簡単に言うと、その後かつての藤原京の京域の外でも様々な発見があり、最終的には橿原市土橋町において南北に走る直線路から東に向って走る直線路が発見された。十字路ではなくT字路である。すなわち、西向きにはそこで道が終わっているということである。つまり、都はここまでということになる。
この、ここが西の京極ではないかとの推測の下、そこを西の京極とした場合に推定される東の京極を発掘した結果、同じようにそこが京極と推定されるような道の交差が発見された。東の京極である。
こうして、藤原京の京域の東西が明らかになった。藤原京は以前思われていたよりも遥かに大きかったのである。5.3km四方の正方形…平安京を上回る巨大な都がそこにあったのだ。大極殿を中心とした藤原宮はその中央に位置する。南北に長い長方形の北辺に中枢部を置く後の都城と一線を画したこの構造は周礼に基づいていると聞く。
このように考えたとき、畝傍山も耳成山もその京域に入ってしまうことになるので、香具山だけが京域にかかってしまうことは逆に気にならなくなる。
どこまでがM田先生のお話で、どこまでが私のいい加減な知識に基づいてのものなのか、お話を聞いてから一月半も経ってしまっているので定かではないが、この場所ではだいたいこんなお話を聞いた。
そして次に向ったのがここ。
橿原市の藤原京資料室である。この農協に2階にある展示コーナーでは、約6m×7mもの大きさの藤原京の1,000分の1模型これは見ものだよや、柱や瓦といった出土品を展示している。また、当時の藤原京の様子を詳しく再現したCGや、藤原京に関するアニメーション何かが楽しめたりもする。無料だし、結構楽しめる。
大極殿からは歩いて5分ほど。結構暑い日だったから、冷房の効いたこのような施設に入るのは休憩も兼ねてのことである。
休憩も終わり、次は今日最後の目的地である八木札の辻交流館である。
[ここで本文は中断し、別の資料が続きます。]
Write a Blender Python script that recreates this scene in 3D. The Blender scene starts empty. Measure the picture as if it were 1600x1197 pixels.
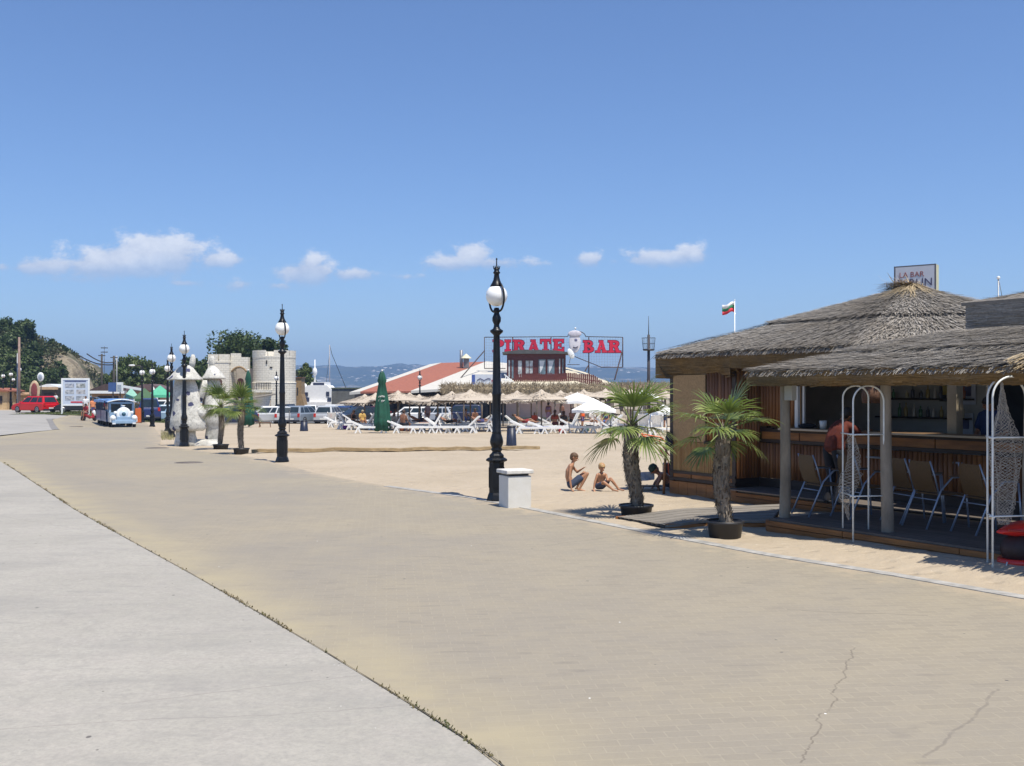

札の辻とは、いわゆる固有の名詞ではなく、高札が建てられたような往来や宿場の交差点を意味している。これからゆくその辻は古代の主要道である下ツ道と横大路が交差する辻である。八木札の辻交流館まで、藤原京資料館からは30分弱。そこで解散だ。
だがその途中私が帰りの電車に乗るべき畝傍駅がある。最後までお付き合いすると、またここまで戻ってこなければならない。暑い日でもあったし、私はちょいと考えた。時間も時間だし、解散予定の大和八木駅という立地を考えれば、そのあとにちょいと一杯…てなこともあるかもしれない。
「そういえば、さっきM田先生が、あんまり早く着きすぎると私達はちょいと困ることになる…なんてことをおっしゃっていたような気がするなあ。あれはきっとあんまり早く解散すると飲み屋の開店時間に、間が空いてしまうからじゃあないのか…」なんてことを考えもしたが、その日私は夕刻に外すことのできぬ用事が入っていた。
だから解散の後にビールをちょいと一杯なんてことがあったとしてもどうせ参加できなかった。
ということで、一行のルートが最も畝傍駅に近づいたとき、私は「私はここで失礼します。」とM田先生に告げ、畝傍の駅に向かった。